For people my age, full social security benefits are not available until age 67. The de facto retirement age in the U.S. is 67 now.

“In the US (which is certainly not an example of good policy), the retirement age for baby boomers was raised in the mid 1980s when none of them cared a bit about retirement, and were not looking. Now people are surprised that it is not 65 when they get there.”

Source: Ageing planet: the new demographic timebomb | Population | The Guardian

As a youngster, I mowed the lawn of a guy who was 100 years old. He was one of the oldest living recipients of Social Security, having retired just after the law was passed in 1935. I am not kidding. He paid almost nothing into Social Security but went on to collect over 35 years of benefits!

The problem is that the fertility rate has fallen well below 2.1 in most countries – this means our population is no longer steady state but will eventually decline. That may be a good thing but it also causes many challenges as the average age of the population rises, with fewer young people to support those who are elderly (as say, health care or construction workers to fix stuff). Further, our economic systems have long relied on an always increasing population to create economic growth. (I’ve proposed that WEF’s proposed “rental society” might be an alternative solution that generates on going revenue without necessarily producing more things.)

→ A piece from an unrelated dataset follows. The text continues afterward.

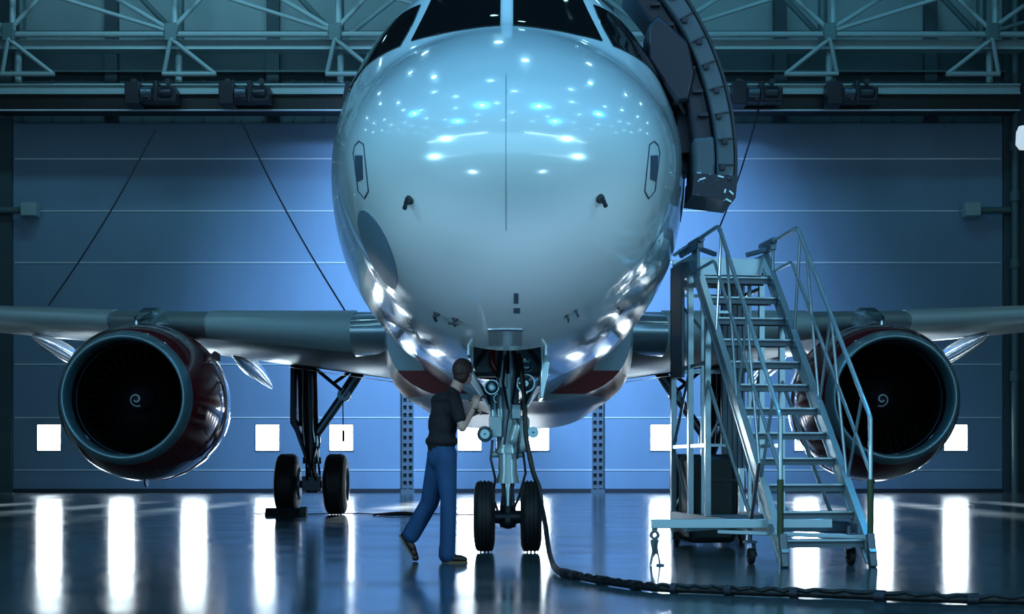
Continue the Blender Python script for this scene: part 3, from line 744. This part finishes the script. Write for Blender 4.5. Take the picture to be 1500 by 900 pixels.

The Guardian propaganda rag, of course, favors a socialist solution to the fewer young people problem though their idea is already known to not work – they propose more childcare benefit programs.

“We do know that if you want to raise the fertility rate from say 1.3 up to 1.8 [children per woman], which is the difference between, say, Greece and Scandinavian countries, if you provide good-quality childcare, women will take that leap and have that second or third child,” Harper said.

Except that at 1.8, we are still shrinking. In fact, the Scandinavian utopias have had generous childcare benefit programs for years – and it’s made no difference. All the countries that have tried this have had no success in changing the fertility rate over time.

The bigger issue, as Peter Zeihan pointed out, is that in agricultural settings, having more kids produces free labor. In an urban environment, having more kids means far more expenses for housing, health care, food, clothing and much more. “Free childcare” doesn’t solve those problems.

It is good that The Guardian propaganda rag notices the population demographic issue and the future global population decline. Of course, as Paul Ehrlich worshippers, they end it with their usual doom and gloom “in a world facing climate catastrophe and worrying fall in biodiversity” – The Guardian remains stuck on stupid.

(Reminder – The Guardian invented the term “climatecrisis”- it’s now a single compound word – you can’t say climate without adding “crisis”- they evangelized climatecrisis to be adopted by media propagandists globally. The words “climate crisis” had never appeared in IPCC documents when The Guardian made it up.)